• Collected data:
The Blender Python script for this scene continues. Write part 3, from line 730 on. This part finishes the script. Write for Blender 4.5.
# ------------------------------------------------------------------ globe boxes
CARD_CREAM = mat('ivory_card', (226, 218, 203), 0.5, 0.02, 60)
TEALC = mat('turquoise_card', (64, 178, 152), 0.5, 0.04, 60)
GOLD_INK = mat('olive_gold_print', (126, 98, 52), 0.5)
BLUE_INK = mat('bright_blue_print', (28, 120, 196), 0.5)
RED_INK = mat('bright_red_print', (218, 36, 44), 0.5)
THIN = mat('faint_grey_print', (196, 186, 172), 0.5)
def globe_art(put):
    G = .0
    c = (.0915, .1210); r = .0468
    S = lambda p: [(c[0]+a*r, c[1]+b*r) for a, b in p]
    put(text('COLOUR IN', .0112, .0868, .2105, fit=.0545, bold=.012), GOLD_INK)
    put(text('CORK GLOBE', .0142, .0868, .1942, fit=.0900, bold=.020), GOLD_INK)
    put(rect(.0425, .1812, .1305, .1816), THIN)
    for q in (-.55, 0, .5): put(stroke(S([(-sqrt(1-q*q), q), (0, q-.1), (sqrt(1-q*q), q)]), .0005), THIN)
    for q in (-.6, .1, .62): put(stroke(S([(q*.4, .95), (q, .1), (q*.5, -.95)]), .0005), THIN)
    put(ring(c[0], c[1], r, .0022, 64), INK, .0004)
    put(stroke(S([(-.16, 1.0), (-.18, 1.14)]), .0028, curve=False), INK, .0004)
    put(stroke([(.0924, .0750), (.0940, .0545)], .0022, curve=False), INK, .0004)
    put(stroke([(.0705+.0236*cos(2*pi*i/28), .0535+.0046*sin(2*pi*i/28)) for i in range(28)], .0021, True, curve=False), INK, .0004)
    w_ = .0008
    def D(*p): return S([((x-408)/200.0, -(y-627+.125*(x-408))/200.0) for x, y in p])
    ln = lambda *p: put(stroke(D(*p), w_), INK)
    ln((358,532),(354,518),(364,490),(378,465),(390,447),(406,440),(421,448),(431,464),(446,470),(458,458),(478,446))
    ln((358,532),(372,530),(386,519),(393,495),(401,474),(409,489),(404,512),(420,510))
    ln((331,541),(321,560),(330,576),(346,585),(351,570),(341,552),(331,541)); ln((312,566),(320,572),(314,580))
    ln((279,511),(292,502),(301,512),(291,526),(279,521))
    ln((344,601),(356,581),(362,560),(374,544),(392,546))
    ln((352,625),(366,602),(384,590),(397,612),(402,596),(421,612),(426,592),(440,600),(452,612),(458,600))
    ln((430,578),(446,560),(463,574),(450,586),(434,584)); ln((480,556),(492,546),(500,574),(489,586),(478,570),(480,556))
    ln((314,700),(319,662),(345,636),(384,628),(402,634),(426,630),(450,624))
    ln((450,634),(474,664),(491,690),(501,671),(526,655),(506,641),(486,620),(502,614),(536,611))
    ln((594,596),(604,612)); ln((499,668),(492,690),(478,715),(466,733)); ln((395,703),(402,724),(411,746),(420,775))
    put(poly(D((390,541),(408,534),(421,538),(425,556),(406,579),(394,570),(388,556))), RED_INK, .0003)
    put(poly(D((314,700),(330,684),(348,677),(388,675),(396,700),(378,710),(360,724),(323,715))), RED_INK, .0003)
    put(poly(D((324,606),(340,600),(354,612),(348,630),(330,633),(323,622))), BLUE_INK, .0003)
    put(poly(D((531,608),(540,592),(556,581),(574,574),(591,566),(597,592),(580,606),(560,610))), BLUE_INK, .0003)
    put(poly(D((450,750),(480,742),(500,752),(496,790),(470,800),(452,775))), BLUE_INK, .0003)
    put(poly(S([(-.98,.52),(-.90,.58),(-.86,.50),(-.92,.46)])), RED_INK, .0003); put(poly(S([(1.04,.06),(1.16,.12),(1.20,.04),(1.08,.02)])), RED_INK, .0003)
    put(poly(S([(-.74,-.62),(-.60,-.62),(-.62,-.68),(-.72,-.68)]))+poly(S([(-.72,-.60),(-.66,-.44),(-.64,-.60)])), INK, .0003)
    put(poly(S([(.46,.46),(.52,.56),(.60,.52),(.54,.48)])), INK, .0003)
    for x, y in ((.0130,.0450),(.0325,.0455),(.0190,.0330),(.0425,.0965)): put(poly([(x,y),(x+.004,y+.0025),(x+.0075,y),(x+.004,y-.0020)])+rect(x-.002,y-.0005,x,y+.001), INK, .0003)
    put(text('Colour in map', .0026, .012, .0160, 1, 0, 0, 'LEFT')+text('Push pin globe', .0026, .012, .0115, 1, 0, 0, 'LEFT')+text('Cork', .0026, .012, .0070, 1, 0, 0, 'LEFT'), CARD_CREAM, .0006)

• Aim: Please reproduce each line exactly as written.

• Result of the task:
The Blender Python script for this scene continues. Write part 3, from line 730 on. This part finishes the script. Write for Blender 4.5.
# ------------------------------------------------------------------ globe boxes
CARD_CREAM = mat('ivory_card', (226, 218, 203), 0.5, 0.02, 60)
TEALC = mat('turquoise_card', (64, 178, 152), 0.5, 0.04, 60)
GOLD_INK = mat('olive_gold_print', (126, 98, 52), 0.5)
BLUE_INK = mat('bright_blue_print', (28, 120, 196), 0.5)
RED_INK = mat('bright_red_print', (218, 36, 44), 0.5)
THIN = mat('faint_grey_print', (196, 186, 172), 0.5)
def globe_art(put):
    G = .0
    c = (.0915, .1210); r = .0468
    S = lambda p: [(c[0]+a*r, c[1]+b*r) for a, b in p]
    put(text('COLOUR IN', .0112, .0868, .2105, fit=.0545, bold=.012), GOLD_INK)
    put(text('CORK GLOBE', .0142, .0868, .1942, fit=.0900, bold=.020), GOLD_INK)
    put(rect(.0425, .1812, .1305, .1816), THIN)
    for q in (-.55, 0, .5): put(stroke(S([(-sqrt(1-q*q), q), (0, q-.1), (sqrt(1-q*q), q)]), .0005), THIN)
    for q in (-.6, .1, .62): put(stroke(S([(q*.4, .95), (q, .1), (q*.5, -.95)]), .0005), THIN)
    put(ring(c[0], c[1], r, .0022, 64), INK, .0004)
    put(stroke(S([(-.16, 1.0), (-.18, 1.14)]), .0028, curve=False), INK, .0004)
    put(stroke([(.0924, .0750), (.0940, .0545)], .0022, curve=False), INK, .0004)
    put(stroke([(.0705+.0236*cos(2*pi*i/28), .0535+.0046*sin(2*pi*i/28)) for i in range(28)], .0021, True, curve=False), INK, .0004)
    w_ = .0008
    def D(*p): return S([((x-408)/200.0, -(y-627+.125*(x-408))/200.0) for x, y in p])
    ln = lambda *p: put(stroke(D(*p), w_), INK)
    ln((358,532),(354,518),(364,490),(378,465),(390,447),(406,440),(421,448),(431,464),(446,470),(458,458),(478,446))
    ln((358,532),(372,530),(386,519),(393,495),(401,474),(409,489),(404,512),(420,510))
    ln((331,541),(321,560),(330,576),(346,585),(351,570),(341,552),(331,541)); ln((312,566),(320,572),(314,580))
    ln((279,511),(292,502),(301,512),(291,526),(279,521))
    ln((344,601),(356,581),(362,560),(374,544),(392,546))
    ln((352,625),(366,602),(384,590),(397,612),(402,596),(421,612),(426,592),(440,600),(452,612),(458,600))
    ln((430,578),(446,560),(463,574),(450,586),(434,584)); ln((480,556),(492,546),(500,574),(489,586),(478,570),(480,556))
    ln((314,700),(319,662),(345,636),(384,628),(402,634),(426,630),(450,624))
    ln((450,634),(474,664),(491,690),(501,671),(526,655),(506,641),(486,620),(502,614),(536,611))
    ln((594,596),(604,612)); ln((499,668),(492,690),(478,715),(466,733)); ln((395,703),(402,724),(411,746),(420,775))
    put(poly(D((390,541),(408,534),(421,538),(425,556),(406,579),(394,570),(388,556))), RED_INK, .0003)
    put(poly(D((314,700),(330,684),(348,677),(388,675),(396,700),(378,710),(360,724),(323,715))), RED_INK, .0003)
    put(poly(D((324,606),(340,600),(354,612),(348,630),(330,633),(323,622))), BLUE_INK, .0003)
    put(poly(D((531,608),(540,592),(556,581),(574,574),(591,566),(597,592),(580,606),(560,610))), BLUE_INK, .0003)
    put(poly(D((450,750),(480,742),(500,752),(496,790),(470,800),(452,775))), BLUE_INK, .0003)
    put(poly(S([(-.98,.52),(-.90,.58),(-.86,.50),(-.92,.46)])), RED_INK, .0003); put(poly(S([(1.04,.06),(1.16,.12),(1.20,.04),(1.08,.02)])), RED_INK, .0003)
    put(poly(S([(-.74,-.62),(-.60,-.62),(-.62,-.68),(-.72,-.68)]))+poly(S([(-.72,-.60),(-.66,-.44),(-.64,-.60)])), INK, .0003)
    put(poly(S([(.46,.46),(.52,.56),(.60,.52),(.54,.48)])), INK, .0003)
    for x, y in ((.0130,.0450),(.0325,.0455),(.0190,.0330),(.0425,.0965)): put(poly([(x,y),(x+.004,y+.0025),(x+.0075,y),(x+.004,y-.0020)])+rect(x-.002,y-.0005,x,y+.001), INK, .0003)
    put(text('Colour in map', .0026, .012, .0160, 1, 0, 0, 'LEFT')+text('Push pin globe', .0026, .012, .0115, 1, 0, 0, 'LEFT')+text('Cork', .0026, .012, .0070, 1, 0, 0, 'LEFT'), CARD_CREAM, .0006)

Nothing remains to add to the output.